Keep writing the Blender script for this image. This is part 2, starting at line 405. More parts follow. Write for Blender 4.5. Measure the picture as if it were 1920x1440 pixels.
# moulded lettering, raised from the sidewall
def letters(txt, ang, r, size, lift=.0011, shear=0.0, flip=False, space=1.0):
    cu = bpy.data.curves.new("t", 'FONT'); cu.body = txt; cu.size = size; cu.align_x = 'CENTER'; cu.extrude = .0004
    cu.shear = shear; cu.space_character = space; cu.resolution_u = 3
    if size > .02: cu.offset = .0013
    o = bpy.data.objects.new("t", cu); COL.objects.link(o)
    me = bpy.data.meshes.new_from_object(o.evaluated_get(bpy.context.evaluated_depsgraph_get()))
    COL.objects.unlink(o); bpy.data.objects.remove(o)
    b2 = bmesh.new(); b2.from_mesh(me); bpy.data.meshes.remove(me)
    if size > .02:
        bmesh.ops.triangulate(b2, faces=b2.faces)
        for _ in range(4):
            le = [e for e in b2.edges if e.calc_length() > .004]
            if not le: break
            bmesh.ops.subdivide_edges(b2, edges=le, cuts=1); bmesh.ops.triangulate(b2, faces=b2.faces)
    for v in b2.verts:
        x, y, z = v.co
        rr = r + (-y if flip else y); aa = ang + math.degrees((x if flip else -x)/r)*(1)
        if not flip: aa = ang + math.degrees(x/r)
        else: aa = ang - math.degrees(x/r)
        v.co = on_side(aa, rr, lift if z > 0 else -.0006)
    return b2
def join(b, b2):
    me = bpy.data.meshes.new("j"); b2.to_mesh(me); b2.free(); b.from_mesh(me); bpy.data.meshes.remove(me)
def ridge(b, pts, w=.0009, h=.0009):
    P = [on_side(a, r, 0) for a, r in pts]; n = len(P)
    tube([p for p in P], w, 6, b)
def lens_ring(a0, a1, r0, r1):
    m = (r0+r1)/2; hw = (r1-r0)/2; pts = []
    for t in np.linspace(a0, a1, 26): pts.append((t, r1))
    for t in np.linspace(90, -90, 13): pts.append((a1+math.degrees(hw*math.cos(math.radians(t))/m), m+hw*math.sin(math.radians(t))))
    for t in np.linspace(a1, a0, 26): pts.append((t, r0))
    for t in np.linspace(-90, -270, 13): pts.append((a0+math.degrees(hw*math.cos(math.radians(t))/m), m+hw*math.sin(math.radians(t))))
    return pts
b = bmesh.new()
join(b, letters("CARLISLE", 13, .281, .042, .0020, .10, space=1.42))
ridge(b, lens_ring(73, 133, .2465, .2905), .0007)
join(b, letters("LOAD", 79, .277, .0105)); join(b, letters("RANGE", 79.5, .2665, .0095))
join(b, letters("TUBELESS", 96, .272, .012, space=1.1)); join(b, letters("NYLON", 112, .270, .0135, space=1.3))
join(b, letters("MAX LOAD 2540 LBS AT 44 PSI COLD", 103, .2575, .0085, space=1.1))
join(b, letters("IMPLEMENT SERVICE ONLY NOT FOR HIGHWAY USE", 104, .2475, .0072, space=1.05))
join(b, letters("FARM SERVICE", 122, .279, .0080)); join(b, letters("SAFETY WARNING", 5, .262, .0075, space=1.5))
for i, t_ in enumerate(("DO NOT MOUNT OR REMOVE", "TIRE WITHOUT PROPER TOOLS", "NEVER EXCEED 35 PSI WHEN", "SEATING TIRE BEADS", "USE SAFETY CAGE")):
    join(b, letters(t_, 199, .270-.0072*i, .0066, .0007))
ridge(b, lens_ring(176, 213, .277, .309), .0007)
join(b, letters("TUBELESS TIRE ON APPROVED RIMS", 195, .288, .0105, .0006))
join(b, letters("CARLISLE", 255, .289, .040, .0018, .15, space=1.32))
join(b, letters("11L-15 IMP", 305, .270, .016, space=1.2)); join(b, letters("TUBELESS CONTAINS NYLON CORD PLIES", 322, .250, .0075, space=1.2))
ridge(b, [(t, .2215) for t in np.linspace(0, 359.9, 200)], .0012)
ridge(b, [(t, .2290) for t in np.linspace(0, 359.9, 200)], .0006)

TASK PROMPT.
Transcribe the whole listing exactly.

WRITTEN SOLUTION.
Keep writing the Blender script for this image. This is part 2, starting at line 405. More parts follow. Write for Blender 4.5. Measure the picture as if it were 1920x1440 pixels.
# moulded lettering, raised from the sidewall
def letters(txt, ang, r, size, lift=.0011, shear=0.0, flip=False, space=1.0):
    cu = bpy.data.curves.new("t", 'FONT'); cu.body = txt; cu.size = size; cu.align_x = 'CENTER'; cu.extrude = .0004
    cu.shear = shear; cu.space_character = space; cu.resolution_u = 3
    if size > .02: cu.offset = .0013
    o = bpy.data.objects.new("t", cu); COL.objects.link(o)
    me = bpy.data.meshes.new_from_object(o.evaluated_get(bpy.context.evaluated_depsgraph_get()))
    COL.objects.unlink(o); bpy.data.objects.remove(o)
    b2 = bmesh.new(); b2.from_mesh(me); bpy.data.meshes.remove(me)
    if size > .02:
        bmesh.ops.triangulate(b2, faces=b2.faces)
        for _ in range(4):
            le = [e for e in b2.edges if e.calc_length() > .004]
            if not le: break
            bmesh.ops.subdivide_edges(b2, edges=le, cuts=1); bmesh.ops.triangulate(b2, faces=b2.faces)
    for v in b2.verts:
        x, y, z = v.co
        rr = r + (-y if flip else y); aa = ang + math.degrees((x if flip else -x)/r)*(1)
        if not flip: aa = ang + math.degrees(x/r)
        else: aa = ang - math.degrees(x/r)
        v.co = on_side(aa, rr, lift if z > 0 else -.0006)
    return b2
def join(b, b2):
    me = bpy.data.meshes.new("j"); b2.to_mesh(me); b2.free(); b.from_mesh(me); bpy.data.meshes.remove(me)
def ridge(b, pts, w=.0009, h=.0009):
    P = [on_side(a, r, 0) for a, r in pts]; n = len(P)
    tube([p for p in P], w, 6, b)
def lens_ring(a0, a1, r0, r1):
    m = (r0+r1)/2; hw = (r1-r0)/2; pts = []
    for t in np.linspace(a0, a1, 26): pts.append((t, r1))
    for t in np.linspace(90, -90, 13): pts.append((a1+math.degrees(hw*math.cos(math.radians(t))/m), m+hw*math.sin(math.radians(t))))
    for t in np.linspace(a1, a0, 26): pts.append((t, r0))
    for t in np.linspace(-90, -270, 13): pts.append((a0+math.degrees(hw*math.cos(math.radians(t))/m), m+hw*math.sin(math.radians(t))))
    return pts
b = bmesh.new()
join(b, letters("CARLISLE", 13, .281, .042, .0020, .10, space=1.42))
ridge(b, lens_ring(73, 133, .2465, .2905), .0007)
join(b, letters("LOAD", 79, .277, .0105)); join(b, letters("RANGE", 79.5, .2665, .0095))
join(b, letters("TUBELESS", 96, .272, .012, space=1.1)); join(b, letters("NYLON", 112, .270, .0135, space=1.3))
join(b, letters("MAX LOAD 2540 LBS AT 44 PSI COLD", 103, .2575, .0085, space=1.1))
join(b, letters("IMPLEMENT SERVICE ONLY NOT FOR HIGHWAY USE", 104, .2475, .0072, space=1.05))
join(b, letters("FARM SERVICE", 122, .279, .0080)); join(b, letters("SAFETY WARNING", 5, .262, .0075, space=1.5))
for i, t_ in enumerate(("DO NOT MOUNT OR REMOVE", "TIRE WITHOUT PROPER TOOLS", "NEVER EXCEED 35 PSI WHEN", "SEATING TIRE BEADS", "USE SAFETY CAGE")):
    join(b, letters(t_, 199, .270-.0072*i, .0066, .0007))
ridge(b, lens_ring(176, 213, .277, .309), .0007)
join(b, letters("TUBELESS TIRE ON APPROVED RIMS", 195, .288, .0105, .0006))
join(b, letters("CARLISLE", 255, .289, .040, .0018, .15, space=1.32))
join(b, letters("11L-15 IMP", 305, .270, .016, space=1.2)); join(b, letters("TUBELESS CONTAINS NYLON CORD PLIES", 322, .250, .0075, space=1.2))
ridge(b, [(t, .2215) for t in np.linspace(0, 359.9, 200)], .0012)
ridge(b, [(t, .2290) for t in np.linspace(0, 359.9, 200)], .0006)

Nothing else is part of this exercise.